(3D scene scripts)
------------------------------------------------
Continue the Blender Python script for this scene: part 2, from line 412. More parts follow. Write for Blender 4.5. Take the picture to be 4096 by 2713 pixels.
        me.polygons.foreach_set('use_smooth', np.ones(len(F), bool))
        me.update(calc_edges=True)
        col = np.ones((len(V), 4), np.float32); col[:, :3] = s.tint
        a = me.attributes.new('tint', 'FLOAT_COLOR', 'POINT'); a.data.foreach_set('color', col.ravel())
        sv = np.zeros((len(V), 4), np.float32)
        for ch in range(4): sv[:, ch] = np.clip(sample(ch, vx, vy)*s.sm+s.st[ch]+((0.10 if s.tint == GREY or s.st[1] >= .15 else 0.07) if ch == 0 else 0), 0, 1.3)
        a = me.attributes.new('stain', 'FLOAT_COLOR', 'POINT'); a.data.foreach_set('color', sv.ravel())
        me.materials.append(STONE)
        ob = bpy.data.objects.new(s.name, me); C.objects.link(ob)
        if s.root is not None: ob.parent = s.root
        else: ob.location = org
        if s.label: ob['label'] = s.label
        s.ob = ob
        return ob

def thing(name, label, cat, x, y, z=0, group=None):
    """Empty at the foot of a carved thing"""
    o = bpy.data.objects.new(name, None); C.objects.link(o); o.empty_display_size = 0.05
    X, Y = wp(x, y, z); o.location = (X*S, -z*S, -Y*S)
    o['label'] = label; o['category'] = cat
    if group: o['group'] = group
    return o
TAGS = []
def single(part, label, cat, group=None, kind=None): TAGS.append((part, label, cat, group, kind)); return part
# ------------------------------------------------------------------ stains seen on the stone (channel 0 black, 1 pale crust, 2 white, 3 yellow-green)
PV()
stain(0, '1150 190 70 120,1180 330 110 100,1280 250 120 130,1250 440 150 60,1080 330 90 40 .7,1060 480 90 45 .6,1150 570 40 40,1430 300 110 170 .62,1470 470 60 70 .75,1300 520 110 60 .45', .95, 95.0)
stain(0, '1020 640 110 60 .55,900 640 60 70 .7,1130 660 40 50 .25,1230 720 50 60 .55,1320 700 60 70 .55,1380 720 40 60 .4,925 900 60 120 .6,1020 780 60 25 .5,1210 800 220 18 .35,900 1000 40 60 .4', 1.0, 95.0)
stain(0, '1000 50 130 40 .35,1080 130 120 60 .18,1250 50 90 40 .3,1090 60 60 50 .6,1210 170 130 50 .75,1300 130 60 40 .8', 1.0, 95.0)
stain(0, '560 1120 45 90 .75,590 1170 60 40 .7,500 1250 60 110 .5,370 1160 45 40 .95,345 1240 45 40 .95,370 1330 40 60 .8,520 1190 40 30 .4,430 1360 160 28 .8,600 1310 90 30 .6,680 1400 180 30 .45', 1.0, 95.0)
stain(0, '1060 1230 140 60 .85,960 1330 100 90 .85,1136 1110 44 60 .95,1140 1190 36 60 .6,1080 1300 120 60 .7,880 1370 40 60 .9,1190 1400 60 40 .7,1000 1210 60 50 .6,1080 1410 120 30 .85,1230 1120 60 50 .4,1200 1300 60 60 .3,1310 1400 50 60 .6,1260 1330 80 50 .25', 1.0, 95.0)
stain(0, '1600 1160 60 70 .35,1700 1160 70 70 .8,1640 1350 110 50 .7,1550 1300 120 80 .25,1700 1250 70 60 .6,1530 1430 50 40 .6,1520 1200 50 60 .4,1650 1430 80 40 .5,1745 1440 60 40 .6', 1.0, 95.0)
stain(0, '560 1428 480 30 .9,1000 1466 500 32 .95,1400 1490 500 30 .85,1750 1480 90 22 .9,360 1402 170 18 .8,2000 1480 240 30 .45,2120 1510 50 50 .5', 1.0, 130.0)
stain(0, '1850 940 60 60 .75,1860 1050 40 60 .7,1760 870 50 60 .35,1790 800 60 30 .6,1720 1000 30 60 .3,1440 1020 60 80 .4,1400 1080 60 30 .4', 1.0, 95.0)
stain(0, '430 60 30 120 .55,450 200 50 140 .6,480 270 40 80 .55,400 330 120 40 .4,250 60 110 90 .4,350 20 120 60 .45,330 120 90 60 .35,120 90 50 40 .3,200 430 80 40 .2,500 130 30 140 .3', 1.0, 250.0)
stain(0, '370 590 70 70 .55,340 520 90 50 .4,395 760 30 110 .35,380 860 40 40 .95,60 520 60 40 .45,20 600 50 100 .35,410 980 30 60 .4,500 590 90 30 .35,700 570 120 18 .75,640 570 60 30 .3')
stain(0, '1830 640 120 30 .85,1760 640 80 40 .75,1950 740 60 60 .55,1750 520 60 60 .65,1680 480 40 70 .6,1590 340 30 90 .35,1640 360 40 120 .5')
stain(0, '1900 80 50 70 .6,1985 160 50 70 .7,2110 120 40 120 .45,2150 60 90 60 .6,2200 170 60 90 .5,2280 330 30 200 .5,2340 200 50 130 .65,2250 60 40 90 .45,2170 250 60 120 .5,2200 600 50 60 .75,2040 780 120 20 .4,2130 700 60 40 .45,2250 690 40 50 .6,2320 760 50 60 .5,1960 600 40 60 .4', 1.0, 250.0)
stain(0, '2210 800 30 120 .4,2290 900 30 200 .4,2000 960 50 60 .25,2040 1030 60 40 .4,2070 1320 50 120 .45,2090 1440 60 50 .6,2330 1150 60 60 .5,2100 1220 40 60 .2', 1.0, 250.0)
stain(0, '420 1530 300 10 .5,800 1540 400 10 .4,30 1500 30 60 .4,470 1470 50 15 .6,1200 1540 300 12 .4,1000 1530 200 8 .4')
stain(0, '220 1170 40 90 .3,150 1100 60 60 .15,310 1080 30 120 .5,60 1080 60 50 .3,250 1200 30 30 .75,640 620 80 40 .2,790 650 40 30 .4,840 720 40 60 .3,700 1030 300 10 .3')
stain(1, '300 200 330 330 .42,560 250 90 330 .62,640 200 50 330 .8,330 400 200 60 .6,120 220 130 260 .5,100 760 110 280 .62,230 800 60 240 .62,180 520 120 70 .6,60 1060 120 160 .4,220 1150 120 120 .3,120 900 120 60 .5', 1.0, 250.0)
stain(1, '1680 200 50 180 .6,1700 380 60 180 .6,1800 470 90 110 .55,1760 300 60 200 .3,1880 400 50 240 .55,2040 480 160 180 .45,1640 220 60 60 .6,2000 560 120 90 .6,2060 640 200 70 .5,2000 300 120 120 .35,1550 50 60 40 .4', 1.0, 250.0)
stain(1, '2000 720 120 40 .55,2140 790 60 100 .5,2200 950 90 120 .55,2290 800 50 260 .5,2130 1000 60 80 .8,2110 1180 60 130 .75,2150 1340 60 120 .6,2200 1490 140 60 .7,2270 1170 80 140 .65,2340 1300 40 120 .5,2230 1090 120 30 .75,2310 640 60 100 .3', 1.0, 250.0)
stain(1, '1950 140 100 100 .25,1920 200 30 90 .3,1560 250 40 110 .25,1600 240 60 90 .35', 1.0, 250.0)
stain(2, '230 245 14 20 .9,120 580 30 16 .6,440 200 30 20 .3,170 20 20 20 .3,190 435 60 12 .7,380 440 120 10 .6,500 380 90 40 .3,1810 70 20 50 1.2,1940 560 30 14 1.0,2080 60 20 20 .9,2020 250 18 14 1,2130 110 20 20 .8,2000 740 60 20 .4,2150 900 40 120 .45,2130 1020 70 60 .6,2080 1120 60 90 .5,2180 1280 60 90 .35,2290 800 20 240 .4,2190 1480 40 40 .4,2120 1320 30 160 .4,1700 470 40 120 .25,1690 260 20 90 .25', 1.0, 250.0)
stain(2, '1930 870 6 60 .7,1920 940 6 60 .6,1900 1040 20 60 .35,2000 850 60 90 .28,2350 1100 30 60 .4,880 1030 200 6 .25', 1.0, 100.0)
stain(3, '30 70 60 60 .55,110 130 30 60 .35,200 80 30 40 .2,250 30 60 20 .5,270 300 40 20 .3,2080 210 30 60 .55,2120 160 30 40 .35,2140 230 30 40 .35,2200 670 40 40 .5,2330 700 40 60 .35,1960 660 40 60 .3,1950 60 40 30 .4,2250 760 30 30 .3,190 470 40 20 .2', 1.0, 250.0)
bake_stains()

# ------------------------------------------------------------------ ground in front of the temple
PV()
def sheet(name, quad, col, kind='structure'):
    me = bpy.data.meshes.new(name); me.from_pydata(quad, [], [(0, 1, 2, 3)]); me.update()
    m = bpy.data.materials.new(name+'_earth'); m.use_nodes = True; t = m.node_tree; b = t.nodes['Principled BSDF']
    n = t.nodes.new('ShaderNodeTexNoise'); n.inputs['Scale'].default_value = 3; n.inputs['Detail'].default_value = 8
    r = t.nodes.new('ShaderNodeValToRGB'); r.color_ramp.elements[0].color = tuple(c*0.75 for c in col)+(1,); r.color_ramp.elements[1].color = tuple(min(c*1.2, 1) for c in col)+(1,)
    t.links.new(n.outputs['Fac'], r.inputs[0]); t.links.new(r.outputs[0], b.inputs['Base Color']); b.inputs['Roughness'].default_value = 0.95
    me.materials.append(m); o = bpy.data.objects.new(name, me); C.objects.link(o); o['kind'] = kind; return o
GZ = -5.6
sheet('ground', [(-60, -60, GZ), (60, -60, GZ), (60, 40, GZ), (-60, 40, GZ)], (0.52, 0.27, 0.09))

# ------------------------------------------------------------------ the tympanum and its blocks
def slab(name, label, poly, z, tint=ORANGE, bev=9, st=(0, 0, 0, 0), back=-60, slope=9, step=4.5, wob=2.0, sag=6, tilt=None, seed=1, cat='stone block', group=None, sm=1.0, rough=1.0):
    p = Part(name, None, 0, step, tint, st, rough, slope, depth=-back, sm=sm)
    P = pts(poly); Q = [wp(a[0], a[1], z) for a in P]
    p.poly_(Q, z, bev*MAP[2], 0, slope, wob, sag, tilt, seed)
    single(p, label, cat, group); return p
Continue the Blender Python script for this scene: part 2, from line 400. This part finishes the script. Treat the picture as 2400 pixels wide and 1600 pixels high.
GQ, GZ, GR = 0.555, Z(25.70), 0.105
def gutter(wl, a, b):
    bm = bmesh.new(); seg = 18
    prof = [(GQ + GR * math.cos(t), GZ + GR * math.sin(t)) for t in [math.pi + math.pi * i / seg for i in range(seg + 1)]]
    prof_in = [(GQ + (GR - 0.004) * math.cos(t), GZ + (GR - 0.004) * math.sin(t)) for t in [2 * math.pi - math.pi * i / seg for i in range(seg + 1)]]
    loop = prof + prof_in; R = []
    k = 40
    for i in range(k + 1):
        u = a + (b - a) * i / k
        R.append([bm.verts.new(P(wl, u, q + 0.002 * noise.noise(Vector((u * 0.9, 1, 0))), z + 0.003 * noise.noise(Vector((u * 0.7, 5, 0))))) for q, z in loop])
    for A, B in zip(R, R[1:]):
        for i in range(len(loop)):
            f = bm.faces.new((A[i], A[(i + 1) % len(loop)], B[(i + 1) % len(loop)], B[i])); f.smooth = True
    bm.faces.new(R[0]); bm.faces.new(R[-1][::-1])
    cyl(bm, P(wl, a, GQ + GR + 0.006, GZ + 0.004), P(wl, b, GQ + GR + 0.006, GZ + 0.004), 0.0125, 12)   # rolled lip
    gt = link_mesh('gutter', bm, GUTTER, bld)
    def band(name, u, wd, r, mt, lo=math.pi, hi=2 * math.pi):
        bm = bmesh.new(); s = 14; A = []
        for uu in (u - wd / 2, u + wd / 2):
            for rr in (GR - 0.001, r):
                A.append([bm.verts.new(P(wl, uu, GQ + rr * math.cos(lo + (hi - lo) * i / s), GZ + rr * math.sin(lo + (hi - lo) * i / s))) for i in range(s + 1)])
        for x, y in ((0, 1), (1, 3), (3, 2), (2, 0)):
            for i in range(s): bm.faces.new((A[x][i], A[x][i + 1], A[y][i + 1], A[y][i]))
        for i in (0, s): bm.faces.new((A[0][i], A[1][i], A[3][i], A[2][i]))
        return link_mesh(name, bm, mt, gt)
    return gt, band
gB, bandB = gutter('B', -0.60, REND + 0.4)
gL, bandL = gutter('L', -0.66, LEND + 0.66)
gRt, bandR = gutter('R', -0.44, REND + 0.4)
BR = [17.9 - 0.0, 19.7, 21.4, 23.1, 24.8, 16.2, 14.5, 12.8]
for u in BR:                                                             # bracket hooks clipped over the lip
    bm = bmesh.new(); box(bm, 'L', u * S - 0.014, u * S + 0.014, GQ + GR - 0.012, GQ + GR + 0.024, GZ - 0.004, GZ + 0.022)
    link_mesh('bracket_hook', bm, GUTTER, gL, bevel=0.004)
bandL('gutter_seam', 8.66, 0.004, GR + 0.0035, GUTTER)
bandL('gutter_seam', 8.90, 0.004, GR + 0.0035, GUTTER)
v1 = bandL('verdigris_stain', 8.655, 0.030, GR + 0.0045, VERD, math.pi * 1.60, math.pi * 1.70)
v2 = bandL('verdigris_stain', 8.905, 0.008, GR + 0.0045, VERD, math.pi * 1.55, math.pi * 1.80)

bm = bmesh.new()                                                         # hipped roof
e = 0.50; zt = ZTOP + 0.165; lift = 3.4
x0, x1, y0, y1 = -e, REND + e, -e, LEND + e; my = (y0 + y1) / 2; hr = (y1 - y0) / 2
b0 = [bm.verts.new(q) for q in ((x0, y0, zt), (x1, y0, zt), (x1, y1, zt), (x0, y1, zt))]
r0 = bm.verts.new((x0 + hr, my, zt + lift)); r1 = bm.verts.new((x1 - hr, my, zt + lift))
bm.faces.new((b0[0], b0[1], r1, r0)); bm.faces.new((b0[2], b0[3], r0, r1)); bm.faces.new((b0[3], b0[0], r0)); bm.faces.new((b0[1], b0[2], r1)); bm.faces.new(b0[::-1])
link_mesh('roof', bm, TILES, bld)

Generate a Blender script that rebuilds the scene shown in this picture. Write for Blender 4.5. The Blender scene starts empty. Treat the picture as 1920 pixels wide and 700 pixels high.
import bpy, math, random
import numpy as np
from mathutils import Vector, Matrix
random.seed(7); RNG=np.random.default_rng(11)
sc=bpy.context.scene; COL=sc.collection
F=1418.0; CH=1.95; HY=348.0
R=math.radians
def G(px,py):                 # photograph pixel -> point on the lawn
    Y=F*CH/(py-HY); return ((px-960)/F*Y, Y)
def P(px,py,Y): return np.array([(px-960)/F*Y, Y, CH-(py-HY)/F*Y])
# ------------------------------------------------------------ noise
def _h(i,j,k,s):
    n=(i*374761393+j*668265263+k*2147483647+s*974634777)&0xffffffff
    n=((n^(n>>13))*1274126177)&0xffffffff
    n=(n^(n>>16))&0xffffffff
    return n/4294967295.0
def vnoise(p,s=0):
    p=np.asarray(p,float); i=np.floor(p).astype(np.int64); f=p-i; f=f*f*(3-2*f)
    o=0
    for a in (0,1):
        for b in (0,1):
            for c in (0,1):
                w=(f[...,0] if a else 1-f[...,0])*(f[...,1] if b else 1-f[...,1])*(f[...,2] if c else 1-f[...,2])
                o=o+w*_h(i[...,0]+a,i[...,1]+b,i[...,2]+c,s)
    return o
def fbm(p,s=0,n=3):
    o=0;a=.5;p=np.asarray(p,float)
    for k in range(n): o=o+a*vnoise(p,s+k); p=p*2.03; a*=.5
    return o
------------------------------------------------
= Job =
Write out only what runs from the line holding "Generate a Blender" through the last line of the records, exactly as shown.

= Answer in full =
Generate a Blender script that rebuilds the scene shown in this picture. Write for Blender 4.5. The Blender scene starts empty. Treat the picture as 1920 pixels wide and 700 pixels high.
import bpy, math, random
import numpy as np
from mathutils import Vector, Matrix
random.seed(7); RNG=np.random.default_rng(11)
sc=bpy.context.scene; COL=sc.collection
F=1418.0; CH=1.95; HY=348.0
R=math.radians
def G(px,py):                 # photograph pixel -> point on the lawn
    Y=F*CH/(py-HY); return ((px-960)/F*Y, Y)
def P(px,py,Y): return np.array([(px-960)/F*Y, Y, CH-(py-HY)/F*Y])
# ------------------------------------------------------------ noise
def _h(i,j,k,s):
    n=(i*374761393+j*668265263+k*2147483647+s*974634777)&0xffffffff
    n=((n^(n>>13))*1274126177)&0xffffffff
    n=(n^(n>>16))&0xffffffff
    return n/4294967295.0
def vnoise(p,s=0):
    p=np.asarray(p,float); i=np.floor(p).astype(np.int64); f=p-i; f=f*f*(3-2*f)
    o=0
    for a in (0,1):
        for b in (0,1):
            for c in (0,1):
                w=(f[...,0] if a else 1-f[...,0])*(f[...,1] if b else 1-f[...,1])*(f[...,2] if c else 1-f[...,2])
                o=o+w*_h(i[...,0]+a,i[...,1]+b,i[...,2]+c,s)
    return o
def fbm(p,s=0,n=3):
    o=0;a=.5;p=np.asarray(p,float)
    for k in range(n): o=o+a*vnoise(p,s+k); p=p*2.03; a*=.5
    return o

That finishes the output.